— Goal —
Output the material below in its entirety, exactly as given.

— Data provided —

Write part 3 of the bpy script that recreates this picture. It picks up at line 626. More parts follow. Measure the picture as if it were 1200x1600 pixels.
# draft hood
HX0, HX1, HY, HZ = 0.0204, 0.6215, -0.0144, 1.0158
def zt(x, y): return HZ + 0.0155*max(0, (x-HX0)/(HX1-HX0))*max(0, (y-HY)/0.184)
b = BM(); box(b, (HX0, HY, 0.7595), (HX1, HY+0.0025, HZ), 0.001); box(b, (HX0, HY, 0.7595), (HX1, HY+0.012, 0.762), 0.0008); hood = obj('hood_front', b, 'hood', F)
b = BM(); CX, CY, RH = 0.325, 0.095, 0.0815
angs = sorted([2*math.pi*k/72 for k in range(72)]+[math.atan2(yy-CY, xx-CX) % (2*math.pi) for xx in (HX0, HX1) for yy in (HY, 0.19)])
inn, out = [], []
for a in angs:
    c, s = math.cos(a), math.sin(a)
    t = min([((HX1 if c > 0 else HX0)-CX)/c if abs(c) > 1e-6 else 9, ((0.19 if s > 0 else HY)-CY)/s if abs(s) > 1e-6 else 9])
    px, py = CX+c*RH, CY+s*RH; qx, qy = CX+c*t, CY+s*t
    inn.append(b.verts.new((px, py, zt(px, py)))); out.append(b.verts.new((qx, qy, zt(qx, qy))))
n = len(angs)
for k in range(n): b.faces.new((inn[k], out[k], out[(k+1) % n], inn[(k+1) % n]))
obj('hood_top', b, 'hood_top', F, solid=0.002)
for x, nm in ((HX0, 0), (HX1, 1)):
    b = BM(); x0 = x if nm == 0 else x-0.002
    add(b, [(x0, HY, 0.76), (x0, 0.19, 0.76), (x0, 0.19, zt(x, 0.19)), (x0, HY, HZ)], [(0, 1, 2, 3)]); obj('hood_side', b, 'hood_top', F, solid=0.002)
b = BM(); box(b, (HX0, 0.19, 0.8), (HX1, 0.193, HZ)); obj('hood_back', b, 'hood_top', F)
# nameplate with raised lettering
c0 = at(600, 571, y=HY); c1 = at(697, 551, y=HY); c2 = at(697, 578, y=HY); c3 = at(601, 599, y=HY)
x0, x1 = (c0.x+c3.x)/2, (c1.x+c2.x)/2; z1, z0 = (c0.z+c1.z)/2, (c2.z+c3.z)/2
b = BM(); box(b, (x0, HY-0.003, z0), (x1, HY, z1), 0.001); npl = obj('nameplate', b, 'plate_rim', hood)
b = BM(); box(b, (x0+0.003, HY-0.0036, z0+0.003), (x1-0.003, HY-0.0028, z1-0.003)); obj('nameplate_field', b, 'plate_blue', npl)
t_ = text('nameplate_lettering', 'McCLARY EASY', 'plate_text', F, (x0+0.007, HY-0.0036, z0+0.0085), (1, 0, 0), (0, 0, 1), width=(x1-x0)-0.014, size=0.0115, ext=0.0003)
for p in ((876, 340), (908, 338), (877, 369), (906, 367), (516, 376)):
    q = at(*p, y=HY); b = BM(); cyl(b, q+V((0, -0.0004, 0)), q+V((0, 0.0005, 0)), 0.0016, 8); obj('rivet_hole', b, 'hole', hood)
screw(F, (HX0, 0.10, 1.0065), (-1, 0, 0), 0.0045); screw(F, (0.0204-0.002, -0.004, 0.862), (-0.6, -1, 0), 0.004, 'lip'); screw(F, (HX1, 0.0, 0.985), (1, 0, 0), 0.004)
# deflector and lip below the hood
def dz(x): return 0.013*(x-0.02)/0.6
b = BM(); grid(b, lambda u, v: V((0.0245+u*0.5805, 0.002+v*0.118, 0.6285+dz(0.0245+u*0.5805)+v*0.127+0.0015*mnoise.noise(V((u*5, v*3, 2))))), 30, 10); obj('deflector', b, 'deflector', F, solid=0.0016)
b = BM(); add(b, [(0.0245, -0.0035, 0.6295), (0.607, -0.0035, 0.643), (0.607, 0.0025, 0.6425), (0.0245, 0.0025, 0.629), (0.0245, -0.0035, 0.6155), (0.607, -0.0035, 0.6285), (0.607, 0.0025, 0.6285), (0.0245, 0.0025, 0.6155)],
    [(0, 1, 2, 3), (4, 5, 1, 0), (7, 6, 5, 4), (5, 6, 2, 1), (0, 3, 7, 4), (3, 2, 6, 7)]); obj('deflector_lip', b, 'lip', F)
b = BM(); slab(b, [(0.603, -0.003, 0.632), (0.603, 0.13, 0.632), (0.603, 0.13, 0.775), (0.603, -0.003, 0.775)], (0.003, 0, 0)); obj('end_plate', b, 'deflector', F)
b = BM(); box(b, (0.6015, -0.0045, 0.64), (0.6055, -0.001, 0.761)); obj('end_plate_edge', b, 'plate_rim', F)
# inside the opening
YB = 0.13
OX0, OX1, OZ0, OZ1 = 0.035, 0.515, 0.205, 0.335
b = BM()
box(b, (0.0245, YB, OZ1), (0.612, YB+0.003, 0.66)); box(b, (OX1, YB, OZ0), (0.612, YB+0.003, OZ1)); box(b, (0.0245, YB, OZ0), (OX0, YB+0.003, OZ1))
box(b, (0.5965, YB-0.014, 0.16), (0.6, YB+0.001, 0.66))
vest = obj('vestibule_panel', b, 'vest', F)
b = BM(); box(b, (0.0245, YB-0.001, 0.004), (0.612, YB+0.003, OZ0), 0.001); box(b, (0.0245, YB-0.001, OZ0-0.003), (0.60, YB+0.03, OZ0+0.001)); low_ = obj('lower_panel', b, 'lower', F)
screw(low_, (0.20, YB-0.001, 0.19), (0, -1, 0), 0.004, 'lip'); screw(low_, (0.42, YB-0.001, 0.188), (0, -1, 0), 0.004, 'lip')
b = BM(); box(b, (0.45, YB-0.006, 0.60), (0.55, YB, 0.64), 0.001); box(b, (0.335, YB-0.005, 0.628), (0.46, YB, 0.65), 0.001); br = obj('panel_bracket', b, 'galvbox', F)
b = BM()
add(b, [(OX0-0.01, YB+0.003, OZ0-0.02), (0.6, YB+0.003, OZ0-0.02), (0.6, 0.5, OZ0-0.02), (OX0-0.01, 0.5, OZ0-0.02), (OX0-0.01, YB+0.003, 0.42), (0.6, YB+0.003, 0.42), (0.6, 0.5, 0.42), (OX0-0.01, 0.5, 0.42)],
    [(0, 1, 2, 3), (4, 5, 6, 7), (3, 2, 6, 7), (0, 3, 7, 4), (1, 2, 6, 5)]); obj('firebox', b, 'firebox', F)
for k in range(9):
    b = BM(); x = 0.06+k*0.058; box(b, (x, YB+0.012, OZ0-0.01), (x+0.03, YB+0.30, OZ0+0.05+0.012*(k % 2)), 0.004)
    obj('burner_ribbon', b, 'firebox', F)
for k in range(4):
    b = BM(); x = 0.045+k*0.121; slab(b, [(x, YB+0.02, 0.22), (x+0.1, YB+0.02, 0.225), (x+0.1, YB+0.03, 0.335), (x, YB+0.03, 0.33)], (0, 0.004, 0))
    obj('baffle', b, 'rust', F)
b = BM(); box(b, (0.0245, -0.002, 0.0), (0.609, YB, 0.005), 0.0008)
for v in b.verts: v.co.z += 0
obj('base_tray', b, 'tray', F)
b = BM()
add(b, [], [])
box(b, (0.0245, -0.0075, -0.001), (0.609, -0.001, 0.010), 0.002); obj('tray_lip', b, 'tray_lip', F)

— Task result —
Write part 3 of the bpy script that recreates this picture. It picks up at line 626. More parts follow. Measure the picture as if it were 1200x1600 pixels.
# draft hood
HX0, HX1, HY, HZ = 0.0204, 0.6215, -0.0144, 1.0158
def zt(x, y): return HZ + 0.0155*max(0, (x-HX0)/(HX1-HX0))*max(0, (y-HY)/0.184)
b = BM(); box(b, (HX0, HY, 0.7595), (HX1, HY+0.0025, HZ), 0.001); box(b, (HX0, HY, 0.7595), (HX1, HY+0.012, 0.762), 0.0008); hood = obj('hood_front', b, 'hood', F)
b = BM(); CX, CY, RH = 0.325, 0.095, 0.0815
angs = sorted([2*math.pi*k/72 for k in range(72)]+[math.atan2(yy-CY, xx-CX) % (2*math.pi) for xx in (HX0, HX1) for yy in (HY, 0.19)])
inn, out = [], []
for a in angs:
    c, s = math.cos(a), math.sin(a)
    t = min([((HX1 if c > 0 else HX0)-CX)/c if abs(c) > 1e-6 else 9, ((0.19 if s > 0 else HY)-CY)/s if abs(s) > 1e-6 else 9])
    px, py = CX+c*RH, CY+s*RH; qx, qy = CX+c*t, CY+s*t
    inn.append(b.verts.new((px, py, zt(px, py)))); out.append(b.verts.new((qx, qy, zt(qx, qy))))
n = len(angs)
for k in range(n): b.faces.new((inn[k], out[k], out[(k+1) % n], inn[(k+1) % n]))
obj('hood_top', b, 'hood_top', F, solid=0.002)
for x, nm in ((HX0, 0), (HX1, 1)):
    b = BM(); x0 = x if nm == 0 else x-0.002
    add(b, [(x0, HY, 0.76), (x0, 0.19, 0.76), (x0, 0.19, zt(x, 0.19)), (x0, HY, HZ)], [(0, 1, 2, 3)]); obj('hood_side', b, 'hood_top', F, solid=0.002)
b = BM(); box(b, (HX0, 0.19, 0.8), (HX1, 0.193, HZ)); obj('hood_back', b, 'hood_top', F)
# nameplate with raised lettering
c0 = at(600, 571, y=HY); c1 = at(697, 551, y=HY); c2 = at(697, 578, y=HY); c3 = at(601, 599, y=HY)
x0, x1 = (c0.x+c3.x)/2, (c1.x+c2.x)/2; z1, z0 = (c0.z+c1.z)/2, (c2.z+c3.z)/2
b = BM(); box(b, (x0, HY-0.003, z0), (x1, HY, z1), 0.001); npl = obj('nameplate', b, 'plate_rim', hood)
b = BM(); box(b, (x0+0.003, HY-0.0036, z0+0.003), (x1-0.003, HY-0.0028, z1-0.003)); obj('nameplate_field', b, 'plate_blue', npl)
t_ = text('nameplate_lettering', 'McCLARY EASY', 'plate_text', F, (x0+0.007, HY-0.0036, z0+0.0085), (1, 0, 0), (0, 0, 1), width=(x1-x0)-0.014, size=0.0115, ext=0.0003)
for p in ((876, 340), (908, 338), (877, 369), (906, 367), (516, 376)):
    q = at(*p, y=HY); b = BM(); cyl(b, q+V((0, -0.0004, 0)), q+V((0, 0.0005, 0)), 0.0016, 8); obj('rivet_hole', b, 'hole', hood)
screw(F, (HX0, 0.10, 1.0065), (-1, 0, 0), 0.0045); screw(F, (0.0204-0.002, -0.004, 0.862), (-0.6, -1, 0), 0.004, 'lip'); screw(F, (HX1, 0.0, 0.985), (1, 0, 0), 0.004)
# deflector and lip below the hood
def dz(x): return 0.013*(x-0.02)/0.6
b = BM(); grid(b, lambda u, v: V((0.0245+u*0.5805, 0.002+v*0.118, 0.6285+dz(0.0245+u*0.5805)+v*0.127+0.0015*mnoise.noise(V((u*5, v*3, 2))))), 30, 10); obj('deflector', b, 'deflector', F, solid=0.0016)
b = BM(); add(b, [(0.0245, -0.0035, 0.6295), (0.607, -0.0035, 0.643), (0.607, 0.0025, 0.6425), (0.0245, 0.0025, 0.629), (0.0245, -0.0035, 0.6155), (0.607, -0.0035, 0.6285), (0.607, 0.0025, 0.6285), (0.0245, 0.0025, 0.6155)],
    [(0, 1, 2, 3), (4, 5, 1, 0), (7, 6, 5, 4), (5, 6, 2, 1), (0, 3, 7, 4), (3, 2, 6, 7)]); obj('deflector_lip', b, 'lip', F)
b = BM(); slab(b, [(0.603, -0.003, 0.632), (0.603, 0.13, 0.632), (0.603, 0.13, 0.775), (0.603, -0.003, 0.775)], (0.003, 0, 0)); obj('end_plate', b, 'deflector', F)
b = BM(); box(b, (0.6015, -0.0045, 0.64), (0.6055, -0.001, 0.761)); obj('end_plate_edge', b, 'plate_rim', F)
# inside the opening
YB = 0.13
OX0, OX1, OZ0, OZ1 = 0.035, 0.515, 0.205, 0.335
b = BM()
box(b, (0.0245, YB, OZ1), (0.612, YB+0.003, 0.66)); box(b, (OX1, YB, OZ0), (0.612, YB+0.003, OZ1)); box(b, (0.0245, YB, OZ0), (OX0, YB+0.003, OZ1))
box(b, (0.5965, YB-0.014, 0.16), (0.6, YB+0.001, 0.66))
vest = obj('vestibule_panel', b, 'vest', F)
b = BM(); box(b, (0.0245, YB-0.001, 0.004), (0.612, YB+0.003, OZ0), 0.001); box(b, (0.0245, YB-0.001, OZ0-0.003), (0.60, YB+0.03, OZ0+0.001)); low_ = obj('lower_panel', b, 'lower', F)
screw(low_, (0.20, YB-0.001, 0.19), (0, -1, 0), 0.004, 'lip'); screw(low_, (0.42, YB-0.001, 0.188), (0, -1, 0), 0.004, 'lip')
b = BM(); box(b, (0.45, YB-0.006, 0.60), (0.55, YB, 0.64), 0.001); box(b, (0.335, YB-0.005, 0.628), (0.46, YB, 0.65), 0.001); br = obj('panel_bracket', b, 'galvbox', F)
b = BM()
add(b, [(OX0-0.01, YB+0.003, OZ0-0.02), (0.6, YB+0.003, OZ0-0.02), (0.6, 0.5, OZ0-0.02), (OX0-0.01, 0.5, OZ0-0.02), (OX0-0.01, YB+0.003, 0.42), (0.6, YB+0.003, 0.42), (0.6, 0.5, 0.42), (OX0-0.01, 0.5, 0.42)],
    [(0, 1, 2, 3), (4, 5, 6, 7), (3, 2, 6, 7), (0, 3, 7, 4), (1, 2, 6, 5)]); obj('firebox', b, 'firebox', F)
for k in range(9):
    b = BM(); x = 0.06+k*0.058; box(b, (x, YB+0.012, OZ0-0.01), (x+0.03, YB+0.30, OZ0+0.05+0.012*(k % 2)), 0.004)
    obj('burner_ribbon', b, 'firebox', F)
for k in range(4):
    b = BM(); x = 0.045+k*0.121; slab(b, [(x, YB+0.02, 0.22), (x+0.1, YB+0.02, 0.225), (x+0.1, YB+0.03, 0.335), (x, YB+0.03, 0.33)], (0, 0.004, 0))
    obj('baffle', b, 'rust', F)
b = BM(); box(b, (0.0245, -0.002, 0.0), (0.609, YB, 0.005), 0.0008)
for v in b.verts: v.co.z += 0
obj('base_tray', b, 'tray', F)
b = BM()
add(b, [], [])
box(b, (0.0245, -0.0075, -0.001), (0.609, -0.001, 0.010), 0.002); obj('tray_lip', b, 'tray_lip', F)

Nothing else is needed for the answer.